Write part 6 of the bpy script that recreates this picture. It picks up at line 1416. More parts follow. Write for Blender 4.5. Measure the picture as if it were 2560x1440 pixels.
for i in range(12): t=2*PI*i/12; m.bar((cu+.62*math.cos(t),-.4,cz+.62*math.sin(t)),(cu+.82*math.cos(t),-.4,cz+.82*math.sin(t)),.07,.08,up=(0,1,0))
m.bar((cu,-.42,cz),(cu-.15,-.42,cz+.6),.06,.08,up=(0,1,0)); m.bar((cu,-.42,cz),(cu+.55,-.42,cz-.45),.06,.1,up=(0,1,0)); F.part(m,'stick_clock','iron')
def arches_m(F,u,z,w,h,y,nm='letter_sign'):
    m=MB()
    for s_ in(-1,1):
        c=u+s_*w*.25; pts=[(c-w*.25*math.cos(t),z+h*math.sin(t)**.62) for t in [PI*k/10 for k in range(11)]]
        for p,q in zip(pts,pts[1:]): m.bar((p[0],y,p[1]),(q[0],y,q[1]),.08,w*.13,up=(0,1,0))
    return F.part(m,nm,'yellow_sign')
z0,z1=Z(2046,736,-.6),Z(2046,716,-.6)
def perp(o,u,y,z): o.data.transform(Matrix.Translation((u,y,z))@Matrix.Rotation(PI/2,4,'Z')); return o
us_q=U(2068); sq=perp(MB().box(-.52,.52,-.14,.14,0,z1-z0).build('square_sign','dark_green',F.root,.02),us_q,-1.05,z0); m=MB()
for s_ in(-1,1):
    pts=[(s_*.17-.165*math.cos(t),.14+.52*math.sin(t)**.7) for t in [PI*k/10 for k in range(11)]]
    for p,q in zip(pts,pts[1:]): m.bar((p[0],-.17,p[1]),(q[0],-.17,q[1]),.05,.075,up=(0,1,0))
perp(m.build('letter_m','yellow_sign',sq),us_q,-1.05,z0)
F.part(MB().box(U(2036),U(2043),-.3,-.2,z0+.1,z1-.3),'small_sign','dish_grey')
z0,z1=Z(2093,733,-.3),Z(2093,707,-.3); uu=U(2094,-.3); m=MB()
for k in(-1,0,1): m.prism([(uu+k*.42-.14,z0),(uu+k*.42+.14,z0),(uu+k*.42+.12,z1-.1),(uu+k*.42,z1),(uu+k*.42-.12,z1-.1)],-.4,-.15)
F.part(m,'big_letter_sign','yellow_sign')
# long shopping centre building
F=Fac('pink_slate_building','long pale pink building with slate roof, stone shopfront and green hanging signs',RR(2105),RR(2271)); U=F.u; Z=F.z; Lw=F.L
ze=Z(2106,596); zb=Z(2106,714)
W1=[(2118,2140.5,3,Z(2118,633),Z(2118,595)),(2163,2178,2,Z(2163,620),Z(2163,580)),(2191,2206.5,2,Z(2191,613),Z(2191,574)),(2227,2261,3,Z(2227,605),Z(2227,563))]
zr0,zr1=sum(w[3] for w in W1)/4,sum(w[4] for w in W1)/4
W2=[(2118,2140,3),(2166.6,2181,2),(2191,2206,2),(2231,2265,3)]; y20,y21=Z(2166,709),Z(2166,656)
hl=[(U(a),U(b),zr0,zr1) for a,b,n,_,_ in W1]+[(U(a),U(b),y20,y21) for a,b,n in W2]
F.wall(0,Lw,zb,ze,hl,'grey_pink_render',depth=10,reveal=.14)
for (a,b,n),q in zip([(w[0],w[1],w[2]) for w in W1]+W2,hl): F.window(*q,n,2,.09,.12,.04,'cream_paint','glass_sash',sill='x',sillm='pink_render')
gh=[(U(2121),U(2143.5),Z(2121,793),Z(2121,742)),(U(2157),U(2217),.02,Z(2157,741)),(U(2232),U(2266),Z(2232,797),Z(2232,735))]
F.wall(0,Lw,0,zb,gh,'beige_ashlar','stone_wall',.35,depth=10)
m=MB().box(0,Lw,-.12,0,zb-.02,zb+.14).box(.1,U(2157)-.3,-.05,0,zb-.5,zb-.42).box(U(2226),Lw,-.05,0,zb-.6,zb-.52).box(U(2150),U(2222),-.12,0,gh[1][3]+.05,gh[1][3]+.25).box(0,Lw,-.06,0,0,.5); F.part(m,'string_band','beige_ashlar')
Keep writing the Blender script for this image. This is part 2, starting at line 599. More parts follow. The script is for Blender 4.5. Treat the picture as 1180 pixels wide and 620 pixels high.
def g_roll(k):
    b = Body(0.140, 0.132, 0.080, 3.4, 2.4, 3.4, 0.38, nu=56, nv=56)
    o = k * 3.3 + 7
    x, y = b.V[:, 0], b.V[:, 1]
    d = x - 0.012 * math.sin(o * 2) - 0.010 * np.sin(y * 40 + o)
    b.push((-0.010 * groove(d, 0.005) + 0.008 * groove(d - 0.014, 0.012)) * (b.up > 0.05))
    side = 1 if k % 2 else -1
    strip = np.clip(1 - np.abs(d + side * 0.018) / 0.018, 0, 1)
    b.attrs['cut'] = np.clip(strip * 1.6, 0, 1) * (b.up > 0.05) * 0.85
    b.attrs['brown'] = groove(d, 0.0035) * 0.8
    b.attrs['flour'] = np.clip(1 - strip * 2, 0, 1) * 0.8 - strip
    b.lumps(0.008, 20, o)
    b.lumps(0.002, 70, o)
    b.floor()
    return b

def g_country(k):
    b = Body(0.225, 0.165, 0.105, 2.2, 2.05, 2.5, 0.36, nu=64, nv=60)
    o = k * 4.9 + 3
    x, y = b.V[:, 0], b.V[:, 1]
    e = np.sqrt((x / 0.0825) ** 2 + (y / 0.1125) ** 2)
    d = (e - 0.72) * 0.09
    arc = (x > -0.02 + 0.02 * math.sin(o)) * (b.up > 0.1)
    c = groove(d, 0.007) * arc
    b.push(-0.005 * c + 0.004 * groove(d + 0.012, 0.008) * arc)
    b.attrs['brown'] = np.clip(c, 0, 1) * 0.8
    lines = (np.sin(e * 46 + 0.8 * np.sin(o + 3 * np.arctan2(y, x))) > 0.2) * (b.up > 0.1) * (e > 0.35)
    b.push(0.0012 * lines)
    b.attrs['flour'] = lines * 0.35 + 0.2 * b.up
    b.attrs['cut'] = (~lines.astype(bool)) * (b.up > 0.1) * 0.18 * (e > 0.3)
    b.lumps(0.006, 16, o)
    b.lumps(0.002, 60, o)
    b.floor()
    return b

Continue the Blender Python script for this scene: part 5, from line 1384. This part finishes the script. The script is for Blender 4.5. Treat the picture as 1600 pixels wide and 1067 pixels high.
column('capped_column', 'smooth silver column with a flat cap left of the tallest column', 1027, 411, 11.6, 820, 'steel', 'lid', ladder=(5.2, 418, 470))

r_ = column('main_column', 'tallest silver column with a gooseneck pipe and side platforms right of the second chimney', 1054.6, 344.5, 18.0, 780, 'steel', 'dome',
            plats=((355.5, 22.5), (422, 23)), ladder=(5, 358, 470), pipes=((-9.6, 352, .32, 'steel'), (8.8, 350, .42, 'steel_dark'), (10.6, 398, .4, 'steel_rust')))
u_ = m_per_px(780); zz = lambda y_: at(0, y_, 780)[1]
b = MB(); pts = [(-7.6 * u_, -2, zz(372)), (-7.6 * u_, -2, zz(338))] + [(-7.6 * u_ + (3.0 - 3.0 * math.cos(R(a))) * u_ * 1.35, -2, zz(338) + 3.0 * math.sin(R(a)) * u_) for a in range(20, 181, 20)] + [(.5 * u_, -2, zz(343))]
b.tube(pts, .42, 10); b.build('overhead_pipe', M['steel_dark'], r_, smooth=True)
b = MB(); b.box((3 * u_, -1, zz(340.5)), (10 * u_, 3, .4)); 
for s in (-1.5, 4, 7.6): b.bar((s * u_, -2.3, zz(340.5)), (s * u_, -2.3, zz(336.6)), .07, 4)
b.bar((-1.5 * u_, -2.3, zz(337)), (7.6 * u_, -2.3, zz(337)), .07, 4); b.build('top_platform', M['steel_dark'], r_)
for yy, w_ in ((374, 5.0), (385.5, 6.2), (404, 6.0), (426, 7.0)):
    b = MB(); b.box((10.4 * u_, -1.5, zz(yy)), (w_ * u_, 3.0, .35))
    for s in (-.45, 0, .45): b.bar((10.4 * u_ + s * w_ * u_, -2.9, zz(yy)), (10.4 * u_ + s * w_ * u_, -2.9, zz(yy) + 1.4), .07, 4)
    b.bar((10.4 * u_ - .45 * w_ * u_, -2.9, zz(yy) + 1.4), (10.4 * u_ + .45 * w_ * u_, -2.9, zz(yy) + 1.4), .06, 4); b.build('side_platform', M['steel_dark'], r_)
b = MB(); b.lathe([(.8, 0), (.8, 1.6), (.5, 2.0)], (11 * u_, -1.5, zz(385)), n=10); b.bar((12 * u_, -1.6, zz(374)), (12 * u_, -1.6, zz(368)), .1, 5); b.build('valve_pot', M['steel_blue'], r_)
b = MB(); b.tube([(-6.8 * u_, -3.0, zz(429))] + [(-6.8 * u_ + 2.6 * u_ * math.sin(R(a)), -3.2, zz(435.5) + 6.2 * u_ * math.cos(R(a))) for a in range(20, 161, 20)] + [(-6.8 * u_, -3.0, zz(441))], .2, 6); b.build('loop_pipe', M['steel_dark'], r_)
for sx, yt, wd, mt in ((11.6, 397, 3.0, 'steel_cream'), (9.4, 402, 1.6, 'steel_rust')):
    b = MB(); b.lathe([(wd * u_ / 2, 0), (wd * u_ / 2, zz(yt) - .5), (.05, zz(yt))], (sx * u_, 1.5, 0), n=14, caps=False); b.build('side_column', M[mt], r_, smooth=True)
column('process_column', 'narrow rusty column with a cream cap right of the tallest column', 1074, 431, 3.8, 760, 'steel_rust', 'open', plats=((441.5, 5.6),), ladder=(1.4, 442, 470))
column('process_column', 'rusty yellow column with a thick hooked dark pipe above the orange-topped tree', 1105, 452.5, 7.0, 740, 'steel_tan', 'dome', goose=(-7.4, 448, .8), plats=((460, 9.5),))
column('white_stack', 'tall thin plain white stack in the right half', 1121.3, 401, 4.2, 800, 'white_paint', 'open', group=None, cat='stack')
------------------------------
# Set task
Starting with the line with "Continue the Blender" and ending with the line with "column('capped_column', 'smooth silver", extract every line exactly and nothing outside that span.

# Task response
Continue the Blender Python script for this scene: part 5, from line 1384. This part finishes the script. The script is for Blender 4.5. Treat the picture as 1600 pixels wide and 1067 pixels high.
column('capped_column', 'smooth silver column with a flat cap left of the tallest column', 1027, 411, 11.6, 820, 'steel', 'lid', ladder=(5.2, 418, 470))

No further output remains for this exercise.